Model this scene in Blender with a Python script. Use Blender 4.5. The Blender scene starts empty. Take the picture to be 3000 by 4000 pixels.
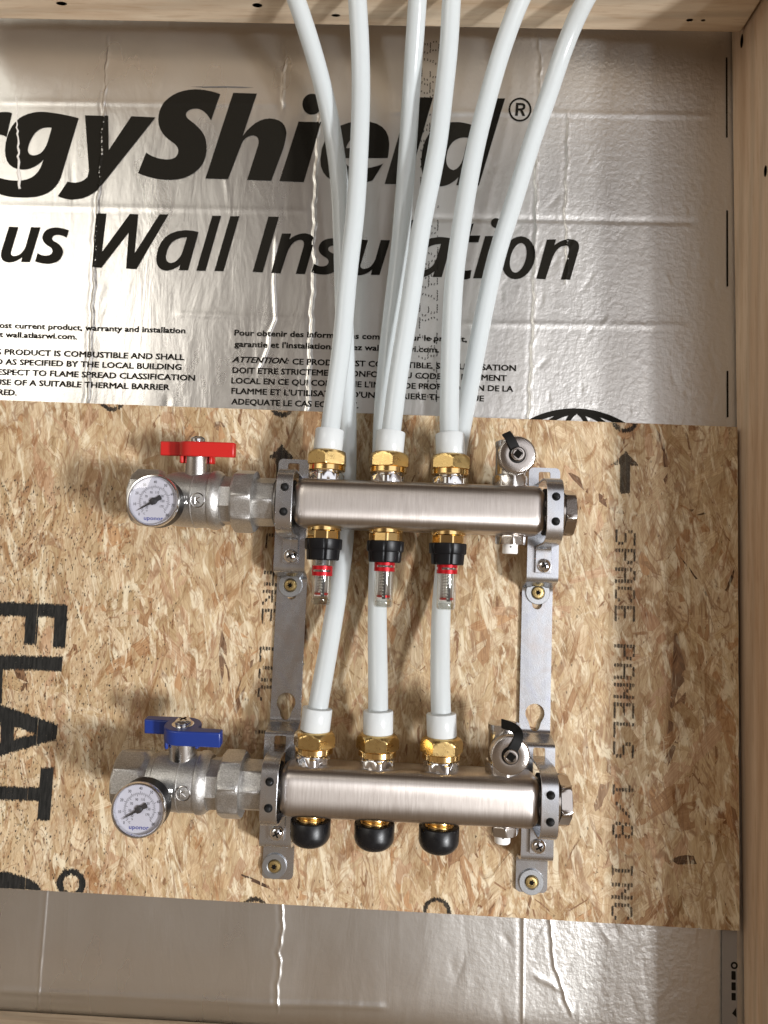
import bpy, bmesh, math, random
import numpy as np
from mathutils import Vector, Matrix
random.seed(7); np.random.seed(7)
PI = math.pi
SC = bpy.context.scene
COL = SC.collection
MM = 0.001
# ------------------------------------------------------------------ camera
cam = bpy.data.cameras.new('camera'); cam_o = bpy.data.objects.new('camera', cam); COL.objects.link(cam_o)
cam.sensor_fit = 'HORIZONTAL'; cam.sensor_width = 36.0; cam.lens = 33.265
cam.clip_start = 0.02; cam.clip_end = 60
r_, u_, f_ = (Vector((0.99888, 0.02722, 0.03875)), Vector((-0.03626, -0.08656, 0.99559)), Vector((-0.03045, 0.99587, 0.08548)))
M4 = Matrix.Identity(4)
for i in range(3):
    M4[i][0] = r_[i]; M4[i][1] = u_[i]; M4[i][2] = -f_[i]
M4[1][3] = -0.640                      # 64 cm in front of the foil face (y = 0)
cam_o.matrix_world = M4
cam.dof.use_dof = True; cam.dof.focus_distance = 0.57; cam.dof.aperture_fstop = 11
SC.camera = cam_o
# ------------------------------------------------------------------ light
w = bpy.data.worlds.new('World'); SC.world = w; w.use_nodes = True
def area(name, loc, target, sx, sy, power, col):
    l = bpy.data.lights.new(name, 'AREA'); l.shape = 'RECTANGLE'; l.size = sx; l.size_y = sy
    l.energy = power; l.color = col
    o = bpy.data.objects.new(name, l); COL.objects.link(o); o.location = loc
    d = Vector(target) - Vector(loc); o.rotation_euler = d.to_track_quat('-Z', 'Y').to_euler()
    return o
area('window_light', (3.5, -3.7, -0.95), (0, 0, 0), 0.36, 0.72, 275, (0.965, 0.98, 1.0))
area('second_window_light', (2.55, -4.3, -0.75), (0, 0, 0), 0.25, 0.8, 55, (0.97, 0.975, 1.0))
area('side_window_light', (-2.0, -3.0, 1.25), (0, 0, 0.1), 1.1, 1.0, 13, (1.0, 0.96, 0.9))
SC.view_settings.view_transform = 'Standard'; SC.view_settings.look = 'None'
SC.view_settings.gamma = 1.0; SC.view_settings.exposure = 0.07; SC.view_settings.use_curve_mapping = False
SC.render.engine = 'CYCLES'
SC.cycles.use_denoising = True; SC.cycles.denoising_prefilter = 'ACCURATE'; SC.cycles.use_adaptive_sampling = False
SC.cycles.max_bounces = 10; SC.cycles.transparent_max_bounces = 24
SC.cycles.sample_clamp_indirect = 6
def build_world():
    nt = w.node_tree; N = nt.nodes; L = nt.links; N.clear()
    out = N.new('ShaderNodeOutputWorld'); bg = N.new('ShaderNodeBackground'); L.new(bg.outputs[0], out.inputs[0])
    tc = N.new('ShaderNodeTexCoord')
    # dim timber room: mottled warm brown, darker overhead
    mp = N.new('ShaderNodeMapping'); mp.inputs['Scale'].default_value = (5, 5, 1.1); L.new(tc.outputs['Generated'], mp.inputs[0])
    no = N.new('ShaderNodeTexNoise'); no.inputs['Scale'].default_value = 1.6; no.inputs['Detail'].default_value = 3
    L.new(mp.outputs[0], no.inputs[0])
    rp = N.new('ShaderNodeValToRGB'); L.new(no.outputs[0], rp.inputs[0])
    e = rp.color_ramp.elements; e[0].position = .36; e[0].color = (.13, .092, .066, 1); e[1].position = .66; e[1].color = (.56, .42, .31, 1)
    cur = rp.outputs[0]
    def patch(direction, c0, c1, colour):
        nonlocal cur
        d = Vector(direction).normalized()
        dp = N.new('ShaderNodeVectorMath'); dp.operation = 'DOT_PRODUCT'; dp.inputs[1].default_value = d
        L.new(tc.outputs['Generated'], dp.inputs[0])
        mr = N.new('ShaderNodeMapRange'); mr.interpolation_type = 'SMOOTHSTEP'
        mr.inputs[1].default_value = c0; mr.inputs[2].default_value = c1; L.new(dp.outputs['Value'], mr.inputs[0])
        mx = N.new('ShaderNodeMix'); mx.data_type = 'RGBA'; L.new(mr.outputs[0], mx.inputs[0]); L.new(cur, mx.inputs[6]); mx.inputs[7].default_value = (*colour, 1)
        cur = mx.outputs[2]
    patch((0, -.35, 1), .35, .85, (.13, .095, .075))           # joists overhead
    patch((-.66, -.66, .38), .90, .98, (1.95, 1.84, 1.62))      # pale wall and window on that side
    patch((.45, -.87, .10), .885, .965, (1.75, 1.72, 1.78))    # big daylit opening beside the viewer
    patch((-.17, -.97, .10), .945, .985, (.19, .145, .115))    # someone standing in front of the wall
    patch((0, -.35, -1), .30, .78, (.36, .27, .19))            # plywood floor
    L.new(cur, bg.inputs[0]); bg.inputs[1].default_value = 0.66
build_world()
# ------------------------------------------------------------------ node helpers
def mat(name, base=(.8, .8, .8), rough=.5, metal=0.0, **kw):
    m = bpy.data.materials.new(name); m.use_nodes = True
    b = m.node_tree.nodes['Principled BSDF']
    b.inputs['Base Color'].default_value = (*base, 1); b.inputs['Roughness'].default_value = rough; b.inputs['Metallic'].default_value = metal
    for k, v in kw.items(): b.inputs[k.replace('_', ' ')].default_value = v
    return m
def nd(m, kind, **kw):
    n = m.node_tree.nodes.new('ShaderNode' + kind)
    for k, v in kw.items():
        if hasattr(n, k): setattr(n, k, v)
        else: n.inputs[k.replace('_', ' ')].default_value = v
    return n
def lk(m, a, b): m.node_tree.links.new(a, b)
def bsdf(m): return m.node_tree.nodes['Principled BSDF']
def coords(m, scale=(1, 1, 1), src='Object', turn=0.0):
    tc = nd(m, 'TexCoord'); o = tc.outputs[src]
    if turn:
        r = nd(m, 'Mapping'); r.inputs['Rotation'].default_value = (0, turn, 0); lk(m, o, r.inputs[0]); o = r.outputs[0]
    mp = nd(m, 'Mapping'); mp.inputs['Scale'].default_value = scale
    lk(m, o, mp.inputs[0]); return mp.outputs[0]
def noise(m, vec, scale, detail=4, rough=.55, dist=0.0):
    n = nd(m, 'TexNoise'); n.inputs['Scale'].default_value = scale; n.inputs['Detail'].default_value = detail
    n.inputs['Roughness'].default_value = rough; n.inputs['Distortion'].default_value = dist
    lk(m, vec, n.inputs[0]); return n.outputs[0]
def ramp(m, fac, stops):
    r = nd(m, 'ValToRGB'); el = r.color_ramp.elements
    while len(el) < len(stops): el.new(.5)
    for e, (p, c) in zip(el, stops): e.position = p; e.color = (*c, 1) if len(c) == 3 else c
    lk(m, fac, r.inputs[0]); return r.outputs[0]
def mixc(m, fac, a, b, mode='MIX'):
    x = nd(m, 'Mix'); x.data_type = 'RGBA'; x.blend_type = mode
    for s, v in ((0, fac), (6, a), (7, b)):
        if hasattr(v, 'is_output'): lk(m, v, x.inputs[s])
        else: x.inputs[s].default_value = v if s == 0 else (*v, 1)
    return x.outputs[2]
def mapr(m, v, a, b, c, d):
    n = nd(m, 'MapRange')
    for i, q in enumerate((a, b, c, d)): n.inputs[i + 1].default_value = q
    lk(m, v, n.inputs[0]); return n.outputs[0]
def bump(m, hgt, strength, dist, prev=None):
    b = nd(m, 'Bump'); b.inputs['Strength'].default_value = strength; b.inputs['Distance'].default_value = dist
    lk(m, hgt, b.inputs['Height'])
    if prev: lk(m, prev, b.inputs['Normal'])
    lk(m, b.outputs[0], bsdf(m).inputs['Normal']); return b.outputs[0]
G = lambda v: (v, v, v)
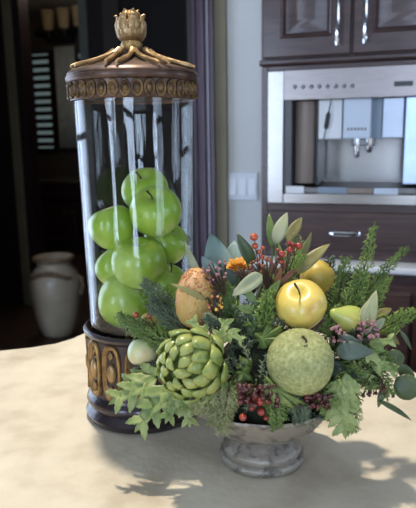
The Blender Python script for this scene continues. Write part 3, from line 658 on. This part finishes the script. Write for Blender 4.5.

> **Exercise goal**
Give the count of lines holding the word "from", with no other words.

> **Written solution**
2